Bonnie Gloris: How Stuff Gets Cheaper



The article Pricing New Products, by Michael V. Marn, Eric V. Roegner, and Craig C. Zawada, describes the various methods for setting the price for your innovation, at a time when consumers are “demanding more for less”. The incremental approach uses existing products as a reference point – which may be close to the optimal price for “me-too” products and evolutionary products. A broader view is necessary for products that have few comparables – a price ceiling may need to be established based on the product’s benefits. 

Creating a Marketing Plan: An Overview, from Marketer’s Toolkit: The 10 Strategies You Need to Succeed, also expounds on the complexities of pricing – if you price too low, your unit sales will increase, but your profits will decrease; too high, and your sales will decrease as customers opt for your competitors. The article recommends pricing for your objective (to increase unit sales? profits? market share? etc.) and designing products with your price targets in mind.

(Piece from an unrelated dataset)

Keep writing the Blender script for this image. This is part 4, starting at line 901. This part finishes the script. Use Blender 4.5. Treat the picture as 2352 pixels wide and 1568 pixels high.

What if you’ve done your market research, set the optimal release price, and then… you get undercut? Planet Money’s podcast How Stuff Gets Cheaper (http://www.npr.org/blogs/money/2014/11/28/366793693/episode-586-how-stuff-gets-cheaper) explains exactly how this might happen. They profile a company called Monoprice, which takes popular products and figures out how to make them for less. The Monoprice warehouse, which is the size equivalent of three football fields, includes a test lab/playroom where tinkerers dismantle electronics and investigate if they can be tweaked to be made cheaper and (sometimes) better.

A fancy Apple brand monitor, for example, originally retailed at around $1,000, but by investigating the source of its component panels (a factory in Korea), Monoprice was able to offer a remake for $425.99. A few years later, about five companies are offering a similar monitor, so the monitors continue getting better, and continue getting cheaper – which equals more price competition. The product has moved from the category of being too expensive, into the category of being a good deal. The price of the monitor is now pretty close the cost of production.

As an entrepreneur, what are your thoughts on how to stay ahead of the price-cutting race? Or do you imagine yourself on the other side of the fence – tweaking existing products to come up with a cheaper alternative?